La maggior parte dei fuggitivi cerca di raggiungere Abu Makka. Ma i ribelli tagliano loro la strada. Le pietre bianche che hanno coperto i corpi di 12 persone son ancora lì, a incoronare, la fossa comune lasciata aperta. Ma di cadaveri in decomposizione ce ne devono essere altri nascosti tra gli alberi dell’agrumeto. Una coppia viene abbattuta e sepolta sotto un palo della luce. Sono poche le case che non recano i segni della battaglia. Alcune bruciate, altre devastate dalle cannonate. Adesso l’uragano sembra passato (dopo 15 giorni l’esercito e riuscito a ricacciare indietro i ribelli) e Abu Zen è tornato per cercare di riparare la sua casa. La mura esterne che davano sul giardino sono in parte crollate, ma la struttura sembra aver resistito. In mezzo al cortile un pino secolare mostra il gigantesco tronco amputato come un moncherino. «Io e i miei fratelli — dice — siamo tornati da qualche giorno ma i bambini per ora li lasciamo dove sono. Non mi fido». Ha paura? «Un po’ sì», risponde con pudore. Perché? «Perché sono lì dietro», e si gira verso l’alto costone di roccia al di là del quale si può scorgere il villaggio di Salma, la retrovia dei ribelli dove, dice Sumer, si sono ritirati con 106 ostaggi, dopo aver ucciso 140 persone ed aver perso centinaia di uomini.

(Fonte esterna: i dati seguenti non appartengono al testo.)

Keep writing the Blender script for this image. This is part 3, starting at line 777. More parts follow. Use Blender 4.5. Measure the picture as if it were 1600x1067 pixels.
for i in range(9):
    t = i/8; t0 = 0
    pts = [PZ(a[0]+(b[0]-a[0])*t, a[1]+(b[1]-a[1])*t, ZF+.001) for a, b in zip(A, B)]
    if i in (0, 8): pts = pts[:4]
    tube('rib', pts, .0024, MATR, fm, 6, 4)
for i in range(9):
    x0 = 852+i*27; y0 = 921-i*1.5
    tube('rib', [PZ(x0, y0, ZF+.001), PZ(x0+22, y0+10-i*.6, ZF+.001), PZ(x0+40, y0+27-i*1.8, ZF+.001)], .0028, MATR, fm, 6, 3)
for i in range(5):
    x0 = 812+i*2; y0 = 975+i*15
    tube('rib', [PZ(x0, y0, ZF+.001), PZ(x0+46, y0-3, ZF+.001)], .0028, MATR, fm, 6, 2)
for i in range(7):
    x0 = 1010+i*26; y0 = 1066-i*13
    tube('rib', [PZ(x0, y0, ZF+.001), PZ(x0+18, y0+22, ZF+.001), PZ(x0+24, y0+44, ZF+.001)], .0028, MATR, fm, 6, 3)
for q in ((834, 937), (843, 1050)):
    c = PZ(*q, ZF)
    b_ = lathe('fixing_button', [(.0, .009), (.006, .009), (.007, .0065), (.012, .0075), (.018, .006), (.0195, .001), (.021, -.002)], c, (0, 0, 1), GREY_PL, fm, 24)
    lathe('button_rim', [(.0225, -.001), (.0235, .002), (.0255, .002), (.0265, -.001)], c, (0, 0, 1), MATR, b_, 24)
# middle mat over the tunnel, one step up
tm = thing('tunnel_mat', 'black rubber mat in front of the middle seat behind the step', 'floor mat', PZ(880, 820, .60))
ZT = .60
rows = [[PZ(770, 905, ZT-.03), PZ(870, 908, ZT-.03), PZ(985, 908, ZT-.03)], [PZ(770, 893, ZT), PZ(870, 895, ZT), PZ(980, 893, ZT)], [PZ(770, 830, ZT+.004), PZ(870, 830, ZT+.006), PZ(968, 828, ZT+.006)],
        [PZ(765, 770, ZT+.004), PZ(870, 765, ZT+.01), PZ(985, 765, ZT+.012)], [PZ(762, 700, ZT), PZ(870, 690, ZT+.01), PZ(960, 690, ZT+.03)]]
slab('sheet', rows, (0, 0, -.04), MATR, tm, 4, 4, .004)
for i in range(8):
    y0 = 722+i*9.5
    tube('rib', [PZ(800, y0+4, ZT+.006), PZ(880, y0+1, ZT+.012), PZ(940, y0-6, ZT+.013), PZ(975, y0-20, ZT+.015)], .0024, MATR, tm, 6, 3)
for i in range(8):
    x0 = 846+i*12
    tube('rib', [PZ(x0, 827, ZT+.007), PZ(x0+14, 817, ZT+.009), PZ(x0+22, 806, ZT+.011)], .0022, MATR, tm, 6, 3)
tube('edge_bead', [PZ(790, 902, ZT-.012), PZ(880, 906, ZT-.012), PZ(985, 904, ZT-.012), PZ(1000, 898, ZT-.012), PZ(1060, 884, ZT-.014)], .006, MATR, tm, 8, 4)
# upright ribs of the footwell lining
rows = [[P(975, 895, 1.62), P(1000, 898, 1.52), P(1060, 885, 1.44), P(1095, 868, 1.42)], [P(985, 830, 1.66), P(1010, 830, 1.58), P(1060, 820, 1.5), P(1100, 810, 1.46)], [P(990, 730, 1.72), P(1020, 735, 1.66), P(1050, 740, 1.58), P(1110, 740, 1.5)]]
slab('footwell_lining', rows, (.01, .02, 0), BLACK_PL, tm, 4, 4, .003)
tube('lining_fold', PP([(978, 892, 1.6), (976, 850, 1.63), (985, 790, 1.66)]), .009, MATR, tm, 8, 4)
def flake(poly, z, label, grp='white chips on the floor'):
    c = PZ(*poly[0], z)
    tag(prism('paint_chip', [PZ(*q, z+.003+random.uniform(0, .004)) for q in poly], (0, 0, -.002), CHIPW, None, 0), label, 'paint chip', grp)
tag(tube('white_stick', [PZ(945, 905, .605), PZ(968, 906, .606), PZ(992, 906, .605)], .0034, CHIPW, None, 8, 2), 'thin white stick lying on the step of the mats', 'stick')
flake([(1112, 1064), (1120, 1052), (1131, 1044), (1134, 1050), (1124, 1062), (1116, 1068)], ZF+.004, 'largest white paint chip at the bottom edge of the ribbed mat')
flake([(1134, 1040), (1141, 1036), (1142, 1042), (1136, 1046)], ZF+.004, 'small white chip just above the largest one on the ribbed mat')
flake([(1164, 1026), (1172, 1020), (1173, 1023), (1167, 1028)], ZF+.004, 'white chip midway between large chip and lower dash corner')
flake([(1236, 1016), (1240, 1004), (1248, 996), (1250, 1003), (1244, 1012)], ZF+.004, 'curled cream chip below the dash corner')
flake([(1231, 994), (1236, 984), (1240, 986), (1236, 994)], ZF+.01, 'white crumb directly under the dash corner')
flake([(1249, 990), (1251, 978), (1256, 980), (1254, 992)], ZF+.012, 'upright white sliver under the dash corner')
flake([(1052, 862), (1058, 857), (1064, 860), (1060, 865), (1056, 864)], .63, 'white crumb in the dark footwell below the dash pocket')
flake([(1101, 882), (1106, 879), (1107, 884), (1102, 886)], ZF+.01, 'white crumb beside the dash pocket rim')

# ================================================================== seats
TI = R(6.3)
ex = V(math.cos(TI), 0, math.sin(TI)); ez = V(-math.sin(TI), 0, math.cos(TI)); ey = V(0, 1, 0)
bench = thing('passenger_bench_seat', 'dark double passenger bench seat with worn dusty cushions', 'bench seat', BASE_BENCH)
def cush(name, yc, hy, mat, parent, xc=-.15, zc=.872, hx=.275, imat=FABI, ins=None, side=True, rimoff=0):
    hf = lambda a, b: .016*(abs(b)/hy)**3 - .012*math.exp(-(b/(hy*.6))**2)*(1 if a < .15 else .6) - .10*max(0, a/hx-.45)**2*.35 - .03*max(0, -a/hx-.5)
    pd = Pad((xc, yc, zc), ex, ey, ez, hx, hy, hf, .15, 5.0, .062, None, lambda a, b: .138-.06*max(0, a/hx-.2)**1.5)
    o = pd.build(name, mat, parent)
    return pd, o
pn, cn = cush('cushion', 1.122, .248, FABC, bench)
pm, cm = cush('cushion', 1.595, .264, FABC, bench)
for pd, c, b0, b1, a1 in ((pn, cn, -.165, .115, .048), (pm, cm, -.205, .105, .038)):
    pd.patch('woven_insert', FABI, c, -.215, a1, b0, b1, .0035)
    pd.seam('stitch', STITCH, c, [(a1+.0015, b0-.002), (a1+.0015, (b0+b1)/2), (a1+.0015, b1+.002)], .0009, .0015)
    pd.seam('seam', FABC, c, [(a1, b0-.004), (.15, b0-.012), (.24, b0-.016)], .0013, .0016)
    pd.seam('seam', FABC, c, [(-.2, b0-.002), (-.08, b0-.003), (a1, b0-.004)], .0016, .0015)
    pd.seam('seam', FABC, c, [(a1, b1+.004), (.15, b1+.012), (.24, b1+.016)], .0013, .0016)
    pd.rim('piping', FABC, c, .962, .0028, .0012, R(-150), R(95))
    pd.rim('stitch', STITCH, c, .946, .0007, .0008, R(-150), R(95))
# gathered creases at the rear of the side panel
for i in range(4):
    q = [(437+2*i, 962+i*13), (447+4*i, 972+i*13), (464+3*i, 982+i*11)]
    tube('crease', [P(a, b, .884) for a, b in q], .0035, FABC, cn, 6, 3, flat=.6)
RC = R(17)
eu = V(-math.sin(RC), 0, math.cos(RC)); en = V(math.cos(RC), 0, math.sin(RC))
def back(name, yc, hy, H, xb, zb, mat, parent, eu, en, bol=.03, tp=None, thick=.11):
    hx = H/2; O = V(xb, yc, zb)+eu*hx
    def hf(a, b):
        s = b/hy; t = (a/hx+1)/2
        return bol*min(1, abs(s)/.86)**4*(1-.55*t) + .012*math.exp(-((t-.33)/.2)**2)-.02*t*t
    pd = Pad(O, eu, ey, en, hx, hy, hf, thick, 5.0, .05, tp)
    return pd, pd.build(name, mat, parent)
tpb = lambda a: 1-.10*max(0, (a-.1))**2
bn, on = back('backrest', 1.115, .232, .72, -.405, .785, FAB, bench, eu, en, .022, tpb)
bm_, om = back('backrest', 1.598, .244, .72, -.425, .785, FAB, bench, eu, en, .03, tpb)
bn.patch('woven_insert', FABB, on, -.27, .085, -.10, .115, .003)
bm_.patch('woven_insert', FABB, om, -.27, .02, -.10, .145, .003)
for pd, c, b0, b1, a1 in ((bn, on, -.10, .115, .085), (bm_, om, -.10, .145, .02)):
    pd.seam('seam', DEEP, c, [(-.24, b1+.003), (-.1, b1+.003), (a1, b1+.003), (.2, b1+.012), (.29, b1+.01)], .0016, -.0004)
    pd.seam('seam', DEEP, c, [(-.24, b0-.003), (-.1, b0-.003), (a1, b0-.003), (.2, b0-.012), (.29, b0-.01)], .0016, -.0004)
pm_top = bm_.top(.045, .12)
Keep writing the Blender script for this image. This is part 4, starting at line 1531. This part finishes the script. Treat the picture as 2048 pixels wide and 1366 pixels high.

E questo spiegherebbe perché adesso l’esercito non possa fare altro che tenerli nel mirino, senza intervenire. Fra i prigionieri, in maggioranza donne e bambini, c’è anche un religioso di grande prestigio, Badr Ghazal di cui si ignora la sorte. Ma è anche una guerra di logoramento. Mentre saliamo verso Sheik Nabkhan, la montagna da cui l’esercito siriano punta i binocoli verso Salma, scrutando le mosse dei ribelli, a quanto pare guidati da un ceceno, un colpo di mortaio colpisce una postazione a 200 metri da noi: un soldato è ferito gravemente, un altro in maniera meno seria. «Li vediamo che stanno ricevendo rinforzi dalla Turchia e da Idlib — dice il colonnello Hassan, che comanda le unità antiterrorismo — Ma le loro intenzioni non sono chiare». «Quanti sono? Migliaia».